Workshop Presenter Credentials

Simon Buckingham Shum is Professor of Learning Informatics at the University of Technology Sydney, where he is inaugural Director of the Connected Intelligence Centre. He has been active in shaping the field of Learning Analytics, and co-founded the Society for Learning Analytics Research.

Darrall Thompson is a Senior Lecturer and Learning Futures Fellow in the UTS Faculty of Design, Architecture and Building. His award-winning research and design thinking are embodied in the REVIEW platform, a criteria-based system used for enhancing assessment and  evaluation capabilities among staff and students in universities and schools.

Zhonghua Zhang is a Research Fellow at the Melbourne Graduate School of Education in the The University of Melbourne. His research interests include assessment, educational measurement, and psychometrics. He has been leading a project which focuses on developing behavioral indicators from log stream data to measure students’ collaborative problem skill, which has been identified as one of the essential skills in the 21st century workplace. 

Srecko Joksimovic is a Research Fellow at the School of Education and Data Scientist in Teaching Innovation Unit, University of South Australia. His research interests focus on exploring the symbiosis of human and artificial cognition to understand knowledge processes and their impact on society.  

Maimuna (Muna) Musarrat is a Postdoctoral Research Associate at the UTS Connected Intelligence Centre, where she is working closely with the U@Uni Academy, researching the assessment of transferable skills in high school students using different tools. 

References

Buckingham Shum, S. & Crick, R. D. (2016). Learning analytics for 21st century competencies. Journal of Learning Analytics, 3 (2), 6–21. 

Care, E., Griffin, P. & Wilson, M. (2018). (Eds.) Assessment and teaching of 21st century skills: Research and applications. Springer

Jefferson, M. & Anderson, M. (2017). Transforming schools: Creativity, critical reflection, communication, collaboration. London: Bloomsbury

Griffin, P., & Care, E. (Eds.). (2015). Assessment and teaching of 21st century skills: methods and approach. Dordrecht: Springer.                                                                                                                                                                    

Milligan, S. (2018). Methodological foundations for the measurement of learning in learning analytics. Proceedings of the 8th International Conference on Learning Analytics and Knowledge (LAK ’18). ACM, New York, NY, USA, pp. 466-470.

Milligan, S. and Griffin, P. (2016). Understanding learning and learning design in MOOCs: A measurement-based interpretation. Journal of Learning Analytics, 3(2), 88–115. 

Thompson, D. (2016). Marks should not be the focus of assessment — but how can change be achieved? Journal of Learning Analytics, 3 (2), 193–212. 

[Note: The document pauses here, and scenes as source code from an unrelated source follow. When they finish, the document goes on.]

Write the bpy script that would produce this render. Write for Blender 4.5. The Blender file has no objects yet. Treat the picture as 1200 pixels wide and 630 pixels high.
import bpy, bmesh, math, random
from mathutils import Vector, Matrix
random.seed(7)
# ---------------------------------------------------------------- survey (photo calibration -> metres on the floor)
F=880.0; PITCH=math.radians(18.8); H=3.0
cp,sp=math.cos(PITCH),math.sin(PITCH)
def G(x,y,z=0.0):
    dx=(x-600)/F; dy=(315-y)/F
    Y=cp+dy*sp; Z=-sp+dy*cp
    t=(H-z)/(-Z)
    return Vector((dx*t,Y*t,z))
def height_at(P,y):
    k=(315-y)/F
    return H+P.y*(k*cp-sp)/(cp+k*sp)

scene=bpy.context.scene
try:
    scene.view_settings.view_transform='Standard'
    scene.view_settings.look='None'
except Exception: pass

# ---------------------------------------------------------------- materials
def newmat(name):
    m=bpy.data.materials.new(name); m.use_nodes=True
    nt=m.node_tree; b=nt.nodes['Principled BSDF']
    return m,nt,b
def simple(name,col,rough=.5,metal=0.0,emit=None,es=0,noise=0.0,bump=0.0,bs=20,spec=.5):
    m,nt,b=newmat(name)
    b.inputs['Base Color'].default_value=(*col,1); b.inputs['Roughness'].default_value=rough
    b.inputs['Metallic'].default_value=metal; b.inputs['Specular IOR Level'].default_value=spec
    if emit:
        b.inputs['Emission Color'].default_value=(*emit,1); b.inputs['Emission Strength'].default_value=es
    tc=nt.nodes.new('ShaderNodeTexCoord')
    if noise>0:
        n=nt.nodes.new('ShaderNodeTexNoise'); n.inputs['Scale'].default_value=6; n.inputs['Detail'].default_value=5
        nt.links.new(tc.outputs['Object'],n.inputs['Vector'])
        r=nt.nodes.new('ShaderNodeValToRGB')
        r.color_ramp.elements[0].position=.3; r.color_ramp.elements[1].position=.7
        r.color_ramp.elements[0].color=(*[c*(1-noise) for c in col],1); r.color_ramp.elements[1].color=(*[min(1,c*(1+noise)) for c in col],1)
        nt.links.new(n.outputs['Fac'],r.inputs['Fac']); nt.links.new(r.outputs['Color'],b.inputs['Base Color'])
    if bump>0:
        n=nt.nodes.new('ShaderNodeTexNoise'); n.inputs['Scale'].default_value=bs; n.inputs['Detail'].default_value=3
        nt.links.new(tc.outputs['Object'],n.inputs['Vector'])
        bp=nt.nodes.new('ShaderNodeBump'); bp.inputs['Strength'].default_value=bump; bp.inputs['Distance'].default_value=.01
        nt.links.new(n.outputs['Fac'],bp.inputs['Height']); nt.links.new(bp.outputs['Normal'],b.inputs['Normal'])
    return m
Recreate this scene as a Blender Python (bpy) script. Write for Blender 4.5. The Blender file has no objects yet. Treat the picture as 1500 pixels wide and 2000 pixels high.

Wilson, M. & Scalise, K. (2016). Learning analytics: Negotiating the intersection of measurement technology and information technology. In J. M. Spector, B. B. Lockee, & M. D. Childress (Eds.), Learning, Design, and Technology: An International Compendium of Theory, Research, Practice, and Policy (Published in cooperation with AECT). New York: Springer.

Wilson M., Scalise, K., & Gochyyev, P. (2016). Assessment of learning in digital interactive social networks: A learning analytics approach. Online Learning, 20 (2), 97–119.